La première scène, donne le « la », impossible à dévoiler sans déflorer la surprise, cependant le ton est affiché : léger, drôle et cruel. Un détonnant mélange dans lequel Laetitia Casta excelle, resplendissante. Elle est Marianne, l’inconstante par laquelle arrivent les jeux de dupes, de l'amour et du hasard…
Abel aimait Marianne, Marianne aimait Paul, Ève encore gamine aimait Abel secrètement, comme on aime un fantasme, un idéal masculin inaccessible… Un Abel (Louis Garrel, séducteur arrosé, au meilleur de son jeu) balloté au gré des femmes et des rencontres. Un Abel hilarant et touchant avec ses airs de cocker constamment résigné, incapable de contrarier celle qu’il aime, même au risque de la perdre.
Dix ans passent… avant que Marianne, qui s’est mise en ménage avec le père de son enfant, ne refasse surface, en veuve éplorée. Évidemment Abel immédiatement va vouloir la consoler, la reconquérir.

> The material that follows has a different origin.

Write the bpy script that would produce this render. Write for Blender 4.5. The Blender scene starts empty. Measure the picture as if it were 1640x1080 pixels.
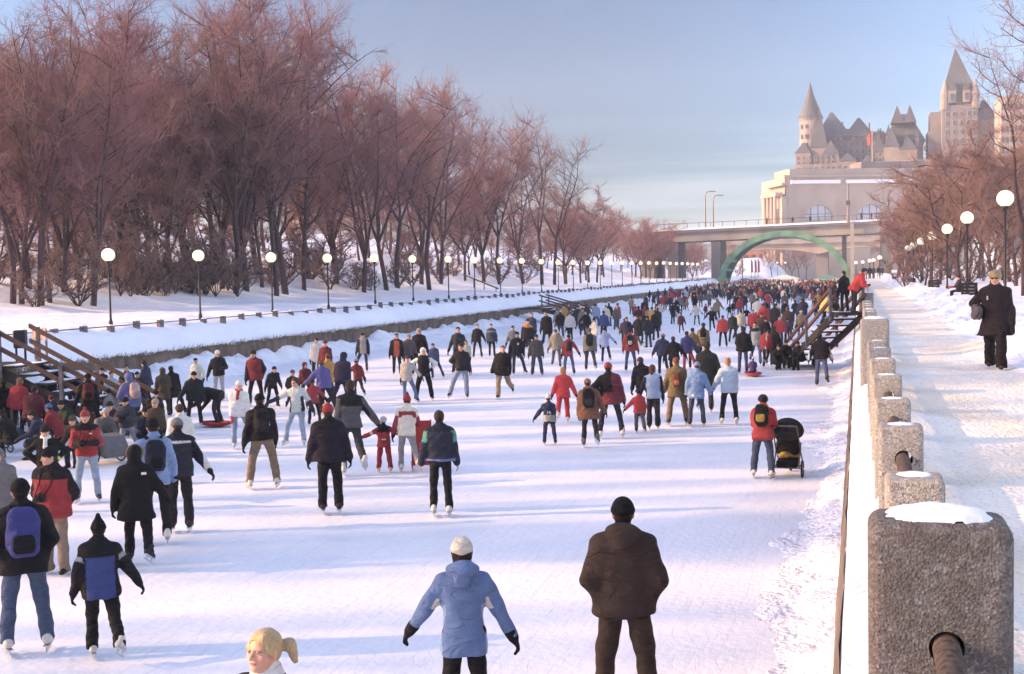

Tandis qu’Ève (Lily-Rose Depp en ingénue diabolique), la petite sœur du défunt, devenue enfin grande et désirable, se met à courir après lui, prête à déclarer la guerre à sa rivale. Mais si l’une a la jeunesse pour elle, la cuisse ferme et des yeux de biche, l’autre a l’expérience qui sied aux renardes prêtes à tout pour défendre leurs territoires et les proies qu’elles ont conquises. Voilà, les ingrédients de l’intrigue en place, un sac de nœuds digne de La Seconde surprise de l’amour de Marivaux, dont le scénario s’est de prime abord inspiré. Jean-Louis Carrière et Louis Garrel rendent hommage au génial dramaturge, tout en s’en émancipant. Chaque scène ciselée au cordeau en appelle une autre qui vient nous surprendre. Toutes s’enchaînent avec une fluidité efficace, jouissive. L’Homme fidèle se grignote ainsi comme un petit quatre heure, une friandise craquante qui fera le bonheur des coquettes et des galants, bien plus subtile qu’il n’y parait. Une heure quinze de simple bonheur à ne pas bouder.

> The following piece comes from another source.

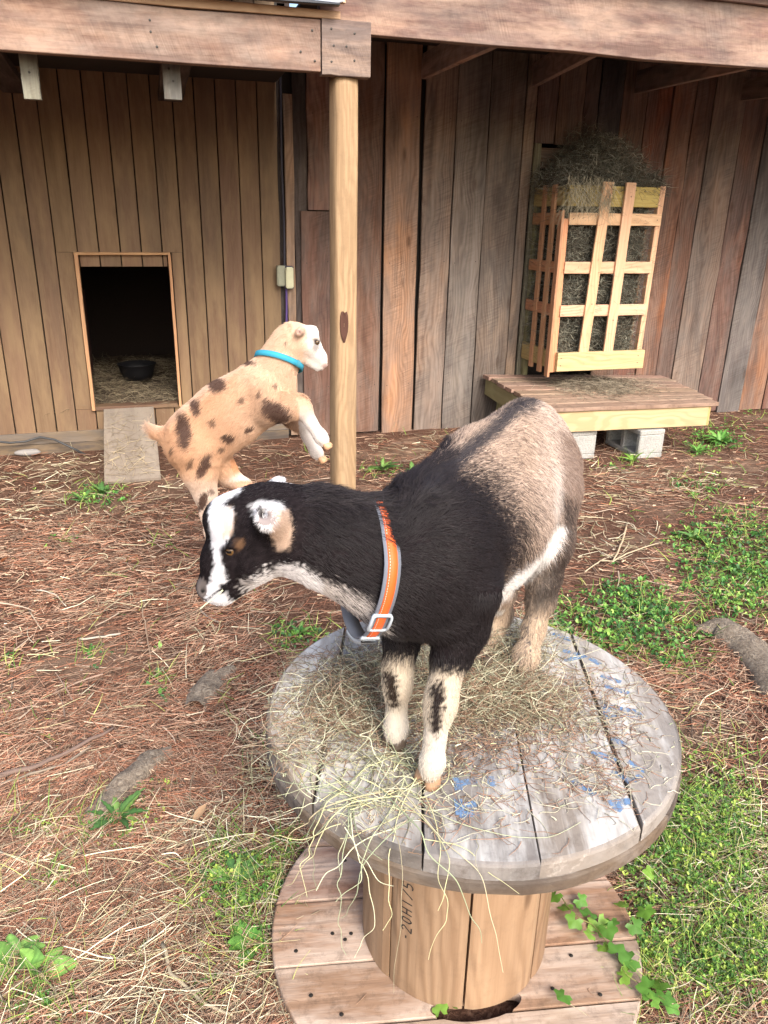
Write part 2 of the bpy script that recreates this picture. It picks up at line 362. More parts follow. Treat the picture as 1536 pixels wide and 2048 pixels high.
# ------------------------------------------------------------------ right board wall
def board_wall():
    t = thing('board_wall', 'rough sawn vertical board wall behind the hay feeder', 'wall', (0, 0, 0), TH)
    N0 = 5.18; th = .022; top = 2.62
    br, gy, rd, tn = lin(112, 84, 74), lin(104, 98, 98), lin(118, 78, 66), lin(176, 126, 88)
    L = [  # s0, s1, z0, z1, tint, depth offset, lean
        (.868, .905, .02, top, lin(46, 40, 44), .03, 0), (.912, .968, .02, 2.2, lin(150, 118, 92), .0, 0),
        (.972, 1.058, .02, top, lin(70, 62, 62), .02, 0), (1.062, 1.235, 1.532, top, lin(126, 96, 86), 0, 0),
        (1.010, 1.225, .005, 1.524, lin(108, 74, 62), -.004, 0), (1.232, 1.385, .01, top, br, .004, 0),
        (1.390, 1.566, .012, top, lin(116, 82, 66), .002, 0), (1.590, 1.826, -.01, top, lin(170, 126, 92), -.004, -.004),
        (1.850, 2.062, .0, top, lin(128, 106, 94), 0, 0), (2.070, 2.300, .0, top, lin(112, 104, 100), -.003, 0),
        (2.308, 2.560, .0, top, lin(116, 100, 90), .002, 0), (2.566, 2.640, .0, top, lin(132, 112, 96), -.004, 0),
        (2.648, 2.700, .35, 1.985, lin(118, 116, 92), -.02, 0),
        (2.652, 2.800, 1.99, top, br, 0, 0), (2.806, 3.000, 1.985, top, lin(120, 92, 78), -.004, 0),
        (3.006, 3.115, 1.97, top, lin(84, 64, 62), .003, 0), (3.125, 3.300, 1.975, top, lin(52, 50, 60), 0, 0),
        (3.306, 3.50, .02, top, lin(116, 84, 68), .0, 0), (3.506, 3.705, .01, top, lin(118, 74, 58), .003, 0),
        (3.712, 3.893, .0, top, lin(124, 84, 62), -.003, 0), (3.899, 4.052, .01, top, lin(110, 78, 66), .002, 0),
        (4.060, 4.331, .0, top, lin(124, 104, 92), -.002, .0), (4.339, 4.545, .01, top, lin(112, 80, 68), .003, 0),
        (4.552, 4.776, -.01, top, gy, -.004, 0), (4.782, 5.01, .0, top, lin(134, 96, 72), .002, 0),
        (5.016, 5.24, .0, top, rd, 0, 0), (5.246, 5.46, 0, top, br, .002, 0), (5.466, 5.7, 0, top, gy, 0, 0), (5.706, 5.9, 0, top, rd, 0, 0)]
    for (a, b, z0, z1, c, dn, ln) in L:
        plank('plank', b-a, th, z1-z0, ((a+b)/2, N0+dn, z0), (0, ln, 0), M_ROUGH, tuple(min(.8, (v*.72+sum(c)/3*.28)*g_) for v, g_ in zip(jit(c, .10), (1.55, 1.50, 1.40))), t, rough=.0022, seg=9)
    plank('plank', .13, .02, .6, (2.70, N0+.03, 1.90), (0, math.pi/2, 0), M_ROUGH, lin(150, 120, 96), t)
    box('backing', .90, 2.655, N0+.05, N0+.06, 0, 2.62, M_DARK, t); box('backing', 2.655, 3.31, N0+.05, N0+.06, 1.99, 2.62, M_DARK, t)
    box('backing', 3.31, 5.95, N0+.05, N0+.06, 0, 2.62, M_DARK, t); box('backing', 2.655, 3.31, N0+.34, N0+.35, 0, 2.0, M_DARK, t); box('backing', 2.60, 3.36, N0+.052, N0+.34, 1.99, 2.01, M_DARK, t); box('backing', 2.60, 2.655, N0+.052, N0+.34, 0, 1.985, M_DARK, t); box('backing', 3.31, 3.36, N0+.062, N0+.34, 0, 1.985, M_DARK, t)
    pts = []
    for (a, b, z0, z1, c, dn, ln) in L:
        for z in (.35, 1.2, 2.1):
            if z0 < z < z1 and b-a > .12: pts += [(a+.035, N0-th/2+dn, z), (b-.035, N0-th/2+dn, z+.01)]
    screws(t, pts, r=.0035)
board_wall()

def roof():
    t = thing('lean_to_roof', 'rough timber beams, rafters and roofing over the pen', 'roof', (0, 0, 0), TH)
    up = (0, math.pi/2, 0)
    # left front beam and its end block
    plank('beam', .19, .05, 3.785, (-3.0, 3.55, 2.145), up, M_BEAM, lin(158, 130, 116), t, rough=.004, seg=14)
    plank('beam_end_block', .205, .055, .212, (.790, 3.545, 2.143), up, M_BEAM, lin(140, 126, 120), t, rough=.001)
    plank('beam', .26, .05, 5.6, (.80, 3.625, 2.345), up, M_BEAM, lin(146, 120, 112), t, rough=.003, seg=14)
    plank('fascia_strip', .032, .03, 3.87, (-3.0, 3.535, 2.262), up, M_PINE, lin(190, 160, 130), t)
    plank('fascia_strip', .035, .03, 4.4, (2.0, 3.59, 2.494), up, M_BEAM, lin(170, 140, 130), t)
    # metal roofing over the left bay, rising to the wall
    V = []; Fc = []; nseg = 96; s_a, s_b = -3.1, .87
    for i in range(nseg+1):
        s = s_a+(s_b-s_a)*i/nseg; hz = .012*(1 if i % 6 == 0 else 0)
        V += [(s, 3.46, 2.290+hz), (s, 5.45, 3.08+hz)]
    for i in range(nseg): Fc.append((2*i, 2*i+2, 2*i+3, 2*i+1))
    mm = plain('galvanised_roofing', (.55, .6, .66), .45, .3)
    me = mesh('roofing', V, Fc); r = link('roofing', me, mm, t); md = r.modifiers.new('thick', 'SOLIDIFY'); md.thickness = .004
    plank('drip_edge', .012, .03, 3.95, (-3.1, 3.462, 2.284), up, plain('dark_flashing', (.03, .035, .045), .4, .5), (.03, .03, .04), t, rough=.0015, seg=20)
    box('roof_deck', -3.1, .87, 3.62, 5.9, 2.262, 2.28, M_DARK, t).rotation_euler = (0, 0, 0)
    plank('corner_trim', .02, .03, .2, (.872, 3.50, 2.30), (0, 0, 0), M_PINE, lin(215, 190, 160), t)
    # roof over the right bay
    box('roof_deck', .9, 6.6, 3.56, 6.0, 2.52, 2.54, M_DARK, t)
    box('drip_edge', .9, 6.6, 3.50, 3.57, 2.515, 2.56, plain('blue_grey_flashing', (.12, .15, .25), .4, .3), t)
    for (s1, s2, c) in ((1.68, 1.83, (190, 160, 146)), (2.20, 2.62, (160, 136, 128)), (3.15, 3.41, (160, 136, 128)), (4.25, 4.3, (150, 128, 120))):
        a = Vector((s1, 3.66, 2.31)); b = Vector((s2, 5.17, 2.40)); d = b-a
        q = d.to_track_quat('Z', 'X').to_euler()
        o = plank('rafter', .04, .14, d.length, a, (0, 0, 0), M_ROUGH, lin(*c), t, rough=.001)
        X = Vector((d.y, -d.x, 0)).normalized(); Zd = d.normalized(); Yd = Zd.cross(X)
        o.rotation_euler = Matrix((X, Yd, Zd)).transposed().to_euler()
    for s1 in (-1.6, -.5, .35):
        plank('rafter', .14, .04, 1.5, (s1-.12, 3.66, 2.2), (-math.pi/2-.04, 0, 0), M_ROUGH, lin(80, 68, 66), t)
    plank('joist_block', .066, .038, .20, (-.378, 3.66, 1.905), (0, 0, 0), M_ROUGH, lin(150, 150, 132), t, rough=.0006)
    plank('joist_block', .072, .038, .17, (.176, 3.66, 1.932), (0, 0, 0), M_ROUGH, lin(146, 146, 138), t, rough=.0006)
    plank('ledger', .12, .035, 1.8, (-.9, 5.16, 2.46), up, M_ROUGH, lin(70, 60, 60), t)
    pts = [(.83, 3.517, 2.21), (.93, 3.517, 2.20), (.84, 3.517, 2.15), (.895, 3.517, 2.15), (.93, 3.517, 2.10), (.83, 3.517, 2.09),
           (.75, 3.524, 2.2), (.76, 3.524, 2.09), (.70, 3.524, 2.12), (.10, 3.524, 2.19), (.10, 3.524, 2.15), (.12, 3.524, 2.10)]
    screws(t, pts, r=.005)
    screws(t, [(-.378, 3.64, 2.00), (.165, 3.64, 2.045), (.18, 3.64, 2.0)], r=.005)
    box('side_wall', -3.1, -3.06, 3.62, 5.3, 0, 2.25, M_DARK, t)
roof()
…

Enfin il serait totalement injuste d’oublier de citer le jeune acteur Joseph Engel dans le rôle du fils de Marianne, âgé d’une dizaine d’années. Tout bonnement solaire, il crée une zone d’ombre sans concession autour de chaque personnage, même celui de sa propre mère. Il est celui auquel on ne peut rien cacher. Il distille le doute dans les pensées des adultes, les manipule. Petit bonhomme loin des clichés rebattus sur l’enfance innocente, il aime à conspirer, joue les détectives, nous ouvre des fenêtres vers d’autres perspectives, d’autres interprétations plus sombres qui finissent par nous hanter. Et si rien n’était ce que l’on a cru ? Et si ce qu’on prenait pour de simples badinages pouvaient révéler de sordides histoires sans cœur. Comme lui on finit par poursuivre la piste de coupables sans foi ni loi, d’empoisonneuses sans vergogne mais néanmoins séduisantes… Un monde imaginaire bien plus palpitant que la pure réalité. Joseph réussit à nous propulser avec délices dans sa bulle d’observateur souvent impuissant, jamais neutre. Et on se réjouit de ses espiègleries perspicaces qui bousculent les adultes, les font douter de tout.